**EXERCISE GOAL**
Give back the line where "780, 60, 46)*.8)" appears and all the lines after it until the listing ends, unchanged and with nothing else.

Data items
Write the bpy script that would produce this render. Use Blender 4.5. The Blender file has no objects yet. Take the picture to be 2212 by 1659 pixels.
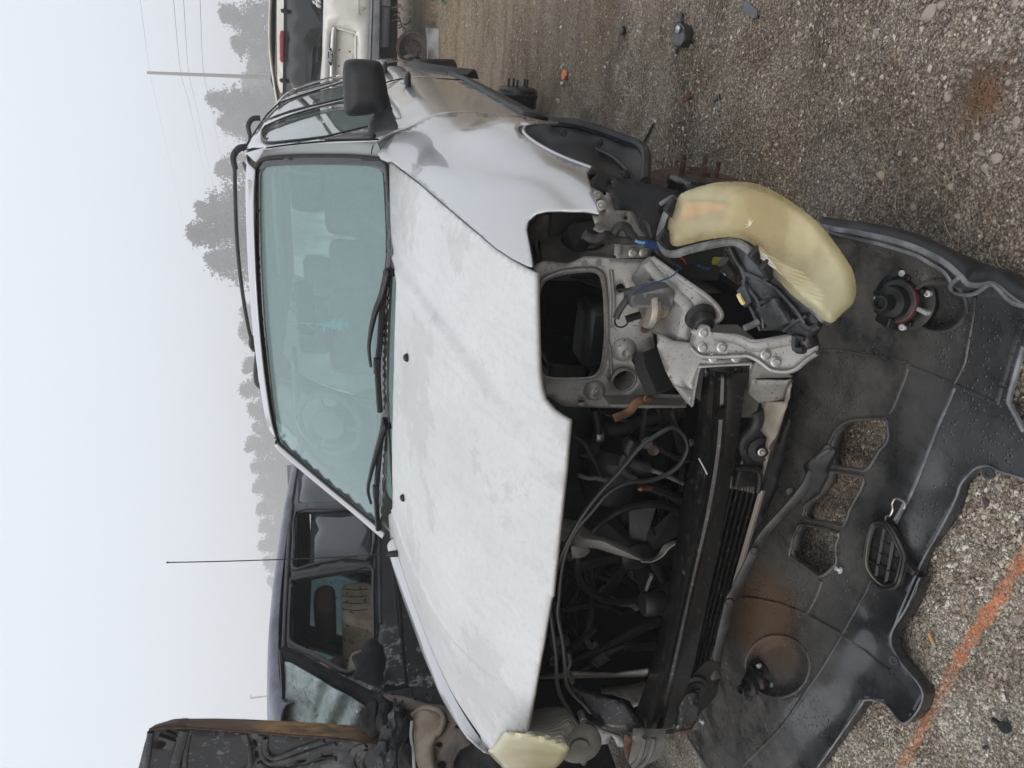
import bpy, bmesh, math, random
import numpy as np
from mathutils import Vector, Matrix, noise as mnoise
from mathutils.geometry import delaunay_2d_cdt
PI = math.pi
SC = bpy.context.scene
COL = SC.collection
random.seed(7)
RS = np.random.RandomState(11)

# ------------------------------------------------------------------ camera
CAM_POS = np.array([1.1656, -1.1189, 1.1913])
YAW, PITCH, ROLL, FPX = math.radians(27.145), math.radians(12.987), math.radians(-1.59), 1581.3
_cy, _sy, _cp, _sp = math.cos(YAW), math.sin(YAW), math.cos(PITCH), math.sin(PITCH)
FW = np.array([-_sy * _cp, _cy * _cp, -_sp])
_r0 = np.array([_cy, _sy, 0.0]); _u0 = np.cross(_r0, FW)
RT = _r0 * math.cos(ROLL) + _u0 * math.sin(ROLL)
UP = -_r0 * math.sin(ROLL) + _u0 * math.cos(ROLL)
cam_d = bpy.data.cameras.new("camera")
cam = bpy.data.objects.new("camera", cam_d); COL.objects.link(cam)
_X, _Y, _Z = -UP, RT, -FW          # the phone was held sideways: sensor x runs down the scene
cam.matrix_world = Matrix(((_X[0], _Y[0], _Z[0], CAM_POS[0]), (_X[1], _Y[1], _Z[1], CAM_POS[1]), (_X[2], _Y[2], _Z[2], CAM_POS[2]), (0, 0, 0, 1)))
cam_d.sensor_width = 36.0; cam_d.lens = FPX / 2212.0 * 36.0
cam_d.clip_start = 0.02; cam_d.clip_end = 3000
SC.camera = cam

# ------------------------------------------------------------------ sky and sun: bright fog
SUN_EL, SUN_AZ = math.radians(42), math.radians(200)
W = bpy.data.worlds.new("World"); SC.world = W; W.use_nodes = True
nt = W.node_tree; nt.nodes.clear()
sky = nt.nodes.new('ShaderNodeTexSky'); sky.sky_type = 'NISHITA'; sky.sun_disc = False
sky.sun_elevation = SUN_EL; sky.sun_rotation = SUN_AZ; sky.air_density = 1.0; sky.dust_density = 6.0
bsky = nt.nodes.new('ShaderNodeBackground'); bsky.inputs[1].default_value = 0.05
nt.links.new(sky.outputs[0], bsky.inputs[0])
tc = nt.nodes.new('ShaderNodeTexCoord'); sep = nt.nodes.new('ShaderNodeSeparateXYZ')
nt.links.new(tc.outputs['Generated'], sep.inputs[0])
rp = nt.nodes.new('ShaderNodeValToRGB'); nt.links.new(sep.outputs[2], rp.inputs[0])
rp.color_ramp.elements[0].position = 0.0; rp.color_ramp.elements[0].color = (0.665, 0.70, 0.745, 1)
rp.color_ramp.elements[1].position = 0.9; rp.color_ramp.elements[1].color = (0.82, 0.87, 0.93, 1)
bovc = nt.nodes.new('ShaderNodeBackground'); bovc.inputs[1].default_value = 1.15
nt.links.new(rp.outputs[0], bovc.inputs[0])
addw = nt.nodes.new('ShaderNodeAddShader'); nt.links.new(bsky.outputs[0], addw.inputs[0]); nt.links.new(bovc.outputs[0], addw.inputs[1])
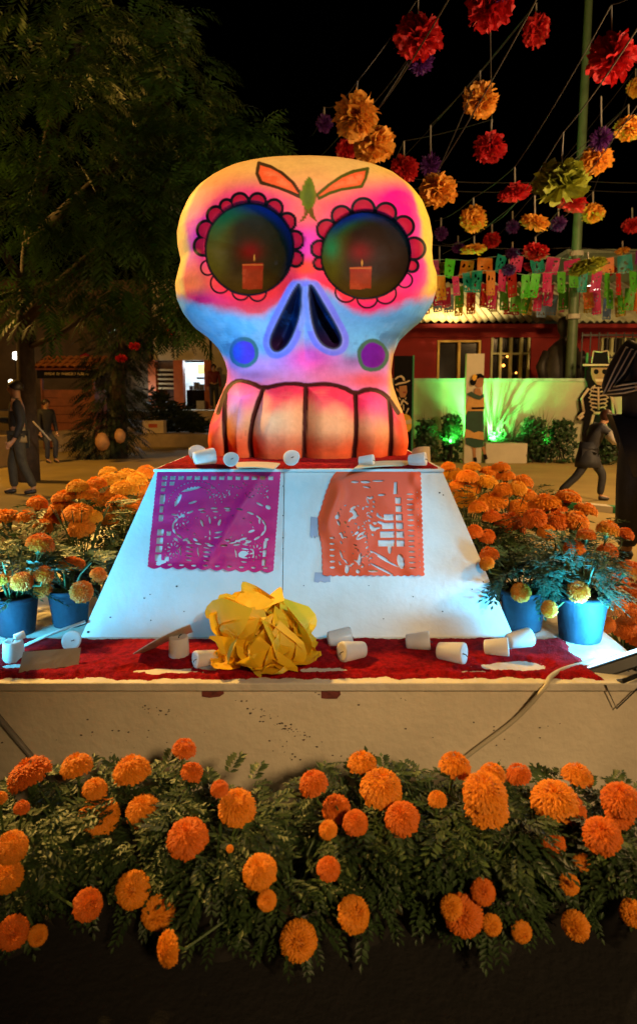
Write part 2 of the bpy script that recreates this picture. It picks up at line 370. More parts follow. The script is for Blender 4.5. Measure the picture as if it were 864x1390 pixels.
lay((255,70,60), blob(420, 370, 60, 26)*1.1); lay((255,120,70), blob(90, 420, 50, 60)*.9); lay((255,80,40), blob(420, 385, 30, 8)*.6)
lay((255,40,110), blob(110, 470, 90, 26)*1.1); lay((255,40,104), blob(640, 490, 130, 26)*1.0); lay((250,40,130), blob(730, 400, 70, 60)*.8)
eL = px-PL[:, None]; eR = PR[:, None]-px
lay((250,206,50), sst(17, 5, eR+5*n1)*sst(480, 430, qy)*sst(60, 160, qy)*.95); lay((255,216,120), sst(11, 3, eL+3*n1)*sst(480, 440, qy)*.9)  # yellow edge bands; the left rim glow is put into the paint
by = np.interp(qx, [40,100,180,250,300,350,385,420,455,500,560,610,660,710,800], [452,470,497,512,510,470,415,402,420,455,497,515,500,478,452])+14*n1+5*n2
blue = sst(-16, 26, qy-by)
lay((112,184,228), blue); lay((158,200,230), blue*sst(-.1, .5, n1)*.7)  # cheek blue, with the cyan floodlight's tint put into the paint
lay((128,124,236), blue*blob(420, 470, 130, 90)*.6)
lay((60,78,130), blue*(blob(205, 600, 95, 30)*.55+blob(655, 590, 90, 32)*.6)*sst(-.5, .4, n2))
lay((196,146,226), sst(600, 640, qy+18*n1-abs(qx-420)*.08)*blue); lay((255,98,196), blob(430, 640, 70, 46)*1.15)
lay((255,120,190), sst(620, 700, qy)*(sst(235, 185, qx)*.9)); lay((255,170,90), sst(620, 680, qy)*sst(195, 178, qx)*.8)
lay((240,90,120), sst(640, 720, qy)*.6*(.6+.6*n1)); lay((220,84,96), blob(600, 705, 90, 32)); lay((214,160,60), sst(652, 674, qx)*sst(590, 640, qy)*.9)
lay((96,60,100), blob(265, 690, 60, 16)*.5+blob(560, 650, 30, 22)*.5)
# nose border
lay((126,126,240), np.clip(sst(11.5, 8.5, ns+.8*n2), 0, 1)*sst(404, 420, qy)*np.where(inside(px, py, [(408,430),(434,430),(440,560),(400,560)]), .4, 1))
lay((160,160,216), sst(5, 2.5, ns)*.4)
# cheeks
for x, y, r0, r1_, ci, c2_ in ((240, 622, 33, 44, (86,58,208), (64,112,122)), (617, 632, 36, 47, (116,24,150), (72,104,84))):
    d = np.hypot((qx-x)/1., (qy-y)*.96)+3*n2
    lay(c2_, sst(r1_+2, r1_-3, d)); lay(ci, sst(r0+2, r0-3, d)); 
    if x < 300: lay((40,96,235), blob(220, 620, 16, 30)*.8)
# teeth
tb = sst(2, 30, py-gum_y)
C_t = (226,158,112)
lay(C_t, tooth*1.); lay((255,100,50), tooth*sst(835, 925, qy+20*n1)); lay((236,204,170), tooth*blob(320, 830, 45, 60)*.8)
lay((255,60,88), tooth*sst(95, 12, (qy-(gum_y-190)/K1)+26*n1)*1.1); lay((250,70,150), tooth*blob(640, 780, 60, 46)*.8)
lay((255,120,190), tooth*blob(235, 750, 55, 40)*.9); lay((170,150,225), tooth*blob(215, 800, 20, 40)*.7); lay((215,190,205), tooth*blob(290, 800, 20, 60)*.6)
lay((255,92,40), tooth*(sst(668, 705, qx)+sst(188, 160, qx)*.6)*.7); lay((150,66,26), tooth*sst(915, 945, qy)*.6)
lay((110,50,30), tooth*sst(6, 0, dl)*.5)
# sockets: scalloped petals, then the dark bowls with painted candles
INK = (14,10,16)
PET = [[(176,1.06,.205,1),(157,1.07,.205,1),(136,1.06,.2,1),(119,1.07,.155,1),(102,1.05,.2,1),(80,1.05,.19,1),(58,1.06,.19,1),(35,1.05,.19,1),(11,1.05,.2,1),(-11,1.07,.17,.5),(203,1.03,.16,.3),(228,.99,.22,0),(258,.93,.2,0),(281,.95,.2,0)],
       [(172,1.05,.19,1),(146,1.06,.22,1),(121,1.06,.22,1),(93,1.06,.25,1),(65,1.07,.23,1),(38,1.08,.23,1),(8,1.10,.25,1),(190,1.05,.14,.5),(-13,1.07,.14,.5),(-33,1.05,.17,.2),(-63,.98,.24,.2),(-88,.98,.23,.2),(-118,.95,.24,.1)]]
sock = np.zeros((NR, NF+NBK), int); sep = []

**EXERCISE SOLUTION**
lay((255,60,88), tooth*sst(95, 12, (qy-(gum_y-190)/K1)+26*n1)*1.1); lay((250,70,150), tooth*blob(640, 780, 60, 46)*.8)
lay((255,120,190), tooth*blob(235, 750, 55, 40)*.9); lay((170,150,225), tooth*blob(215, 800, 20, 40)*.7); lay((215,190,205), tooth*blob(290, 800, 20, 60)*.6)
lay((255,92,40), tooth*(sst(668, 705, qx)+sst(188, 160, qx)*.6)*.7); lay((150,66,26), tooth*sst(915, 945, qy)*.6)
lay((110,50,30), tooth*sst(6, 0, dl)*.5)
# sockets: scalloped petals, then the dark bowls with painted candles
INK = (14,10,16)
PET = [[(176,1.06,.205,1),(157,1.07,.205,1),(136,1.06,.2,1),(119,1.07,.155,1),(102,1.05,.2,1),(80,1.05,.19,1),(58,1.06,.19,1),(35,1.05,.19,1),(11,1.05,.2,1),(-11,1.07,.17,.5),(203,1.03,.16,.3),(228,.99,.22,0),(258,.93,.2,0),(281,.95,.2,0)],
       [(172,1.05,.19,1),(146,1.06,.22,1),(121,1.06,.22,1),(93,1.06,.25,1),(65,1.07,.23,1),(38,1.08,.23,1),(8,1.10,.25,1),(190,1.05,.14,.5),(-13,1.07,.14,.5),(-33,1.05,.17,.2),(-63,.98,.24,.2),(-88,.98,.23,.2),(-118,.95,.24,.1)]]
sock = np.zeros((NR, NF+NBK), int); sep = []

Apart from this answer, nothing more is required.